§ EXERCISE INSTRUCTIONS
Transcribe every line from the top down to the line with "return CX +", both ends included, but not the pictures.

§ SOURCE MATERIAL
/---

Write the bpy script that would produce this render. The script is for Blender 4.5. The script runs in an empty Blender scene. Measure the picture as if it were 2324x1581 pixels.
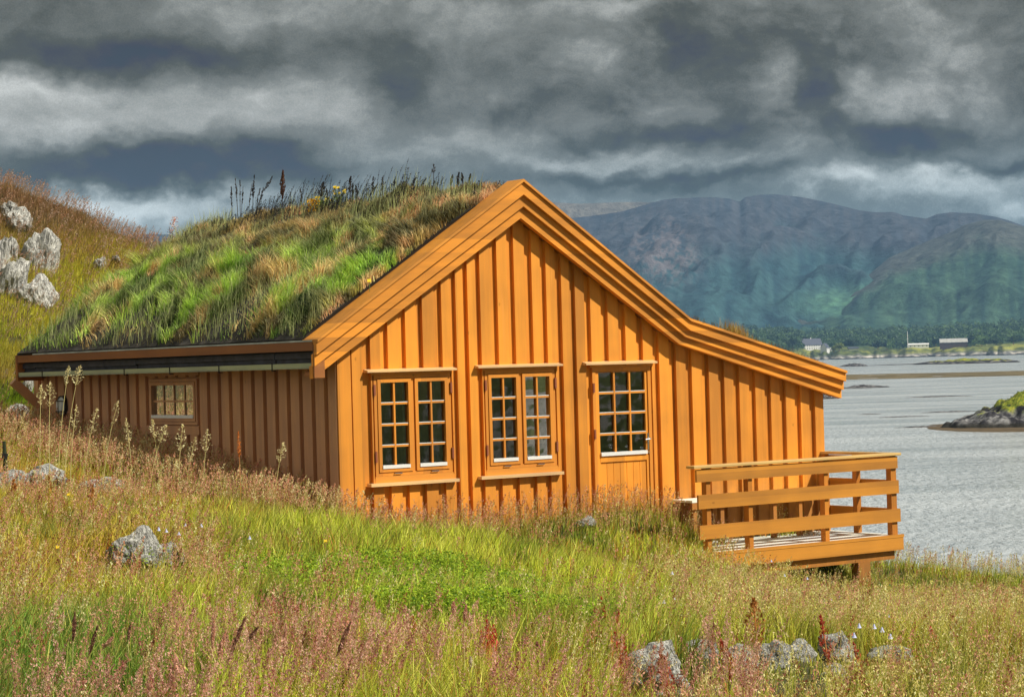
import bpy, bmesh, math, random
import numpy as np
from mathutils import Vector, Matrix, noise as mnoise

random.seed(7)
rng = np.random.default_rng(11)
C = bpy.context.scene.collection
SC = bpy.context.scene

# ------------------------------------------------------------------ camera
EYE = 6.0                      # metres above the water
FPX = 5000.0                   # focal length in the units of a 2324 x 1581 picture
CX, CY = 1162.0, 790.5
PITCH = math.atan((825.5-790.5)/FPX)
ROLL = 0.028
cp, sp = math.cos(PITCH), math.sin(PITCH)
cr, sr = math.cos(ROLL), math.sin(ROLL)
Fv = Vector((0, cp, sp))
R0 = Vector((1, 0, 0)); U0 = Vector((0, -sp, cp))
Rv = R0*cr - U0*sr
Uv = R0*sr + U0*cr
EYEP = Vector((0, 0, EYE))
cam_d = bpy.data.cameras.new('camera')
cam = bpy.data.objects.new('camera', cam_d); C.objects.link(cam)
M = Matrix(((Rv.x, Uv.x, -Fv.x, 0), (Rv.y, Uv.y, -Fv.y, 0), (Rv.z, Uv.z, -Fv.z, EYE), (0, 0, 0, 1)))
cam.matrix_world = M
cam_d.sensor_fit = 'HORIZONTAL'; cam_d.sensor_width = 36.0
cam_d.lens = 36.0*FPX/2324.0
cam_d.clip_start = 0.1; cam_d.clip_end = 60000
SC.camera = cam

def ray(x, y):
    return Fv + Rv*((x-CX)/FPX) + Uv*((CY-y)/FPX)
def at(x, y, Y):               # a point of the place seen at (x, y), Y metres ahead
    d = ray(x, y); return EYEP + d*(Y/d.y)
def on_z(x, y, z):
    d = ray(x, y); return EYEP + d*((z-EYE)/d.z)
def on_plane(x, y, P0, n):
    d = ray(x, y); return EYEP + d*((P0-EYEP).dot(n)/d.dot(n))
def proj(P):
    v = Vector(P)-EYEP; k = v.dot(Fv)
    return CX + FPX*v.dot(Rv)/k, CY - FPX*v.dot(Uv)/k

# ------------------------------------------------------------------ house frame: s along the gable, t back along the left wall
TH = math.radians(36.0)
SD = Vector((math.cos(TH), math.sin(TH), 0)); TD = Vector((-math.sin(TH), math.cos(TH), 0))
CP = at(770, 1000, 26.0); CORN = Vector((CP.x, CP.y, 0))
BASE = 3.2
def W(s, t, z): return CORN + SD*s + TD*t + Vector((0, 0, z))
def fac(x, y, t=0.0):          # pixel -> (s, z) on the plane t
    p = on_plane(x, y, CORN+TD*t, TD) - CORN
    return p.dot(SD), p.z
def lef(x, y, s=0.0):          # pixel -> (t, z) on the plane s
    p = on_plane(x, y, CORN+SD*s, SD) - CORN
    return p.dot(TD), p.z

# ------------------------------------------------------------------ sun and sky
_n = -TD
SUNV = (_n*1.0 + SD*0.68 + Vector((0, 0, 1.17))).normalized()
sun_el = math.asin(SUNV.z); sun_az = math.atan2(SUNV.x, SUNV.y)
sl = bpy.data.lights.new('sun', 'SUN'); sl.energy = 4.9; sl.angle = math.radians(0.55); sl.color = (1.0, 0.93, 0.80)
so = bpy.data.objects.new('sun', sl); C.objects.link(so)
so.rotation_euler = SUNV.to_track_quat('Z', 'Y').to_euler(); so.location = (30, -10, 40)

SC.view_settings.view_transform = 'Standard'; SC.view_settings.look = 'None'
SC.view_settings.exposure = 0.14; SC.view_settings.gamma = 1.0; SC.view_settings.use_curve_mapping = False
SC.cycles.max_bounces = 7; SC.cycles.diffuse_bounces = 3; SC.cycles.glossy_bounces = 3
SC.cycles.transmission_bounces = 4; SC.cycles.transparent_max_bounces = 10; SC.cycles.volume_bounces = 0
SC.cycles.use_denoising = True
SC.cycles.caustics_reflective = False; SC.cycles.caustics_refractive = False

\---

§ THE SOLUTION
Write the bpy script that would produce this render. The script is for Blender 4.5. The script runs in an empty Blender scene. Measure the picture as if it were 2324x1581 pixels.
import bpy, bmesh, math, random
import numpy as np
from mathutils import Vector, Matrix, noise as mnoise

random.seed(7)
rng = np.random.default_rng(11)
C = bpy.context.scene.collection
SC = bpy.context.scene

# ------------------------------------------------------------------ camera
EYE = 6.0                      # metres above the water
FPX = 5000.0                   # focal length in the units of a 2324 x 1581 picture
CX, CY = 1162.0, 790.5
PITCH = math.atan((825.5-790.5)/FPX)
ROLL = 0.028
cp, sp = math.cos(PITCH), math.sin(PITCH)
cr, sr = math.cos(ROLL), math.sin(ROLL)
Fv = Vector((0, cp, sp))
R0 = Vector((1, 0, 0)); U0 = Vector((0, -sp, cp))
Rv = R0*cr - U0*sr
Uv = R0*sr + U0*cr
EYEP = Vector((0, 0, EYE))
cam_d = bpy.data.cameras.new('camera')
cam = bpy.data.objects.new('camera', cam_d); C.objects.link(cam)
M = Matrix(((Rv.x, Uv.x, -Fv.x, 0), (Rv.y, Uv.y, -Fv.y, 0), (Rv.z, Uv.z, -Fv.z, EYE), (0, 0, 0, 1)))
cam.matrix_world = M
cam_d.sensor_fit = 'HORIZONTAL'; cam_d.sensor_width = 36.0
cam_d.lens = 36.0*FPX/2324.0
cam_d.clip_start = 0.1; cam_d.clip_end = 60000
SC.camera = cam

def ray(x, y):
    return Fv + Rv*((x-CX)/FPX) + Uv*((CY-y)/FPX)
def at(x, y, Y):               # a point of the place seen at (x, y), Y metres ahead
    d = ray(x, y); return EYEP + d*(Y/d.y)
def on_z(x, y, z):
    d = ray(x, y); return EYEP + d*((z-EYE)/d.z)
def on_plane(x, y, P0, n):
    d = ray(x, y); return EYEP + d*((P0-EYEP).dot(n)/d.dot(n))
def proj(P):
    v = Vector(P)-EYEP; k = v.dot(Fv)
    return CX + FPX*v.dot(Rv)/k, CY - FPX*v.dot(Uv)/k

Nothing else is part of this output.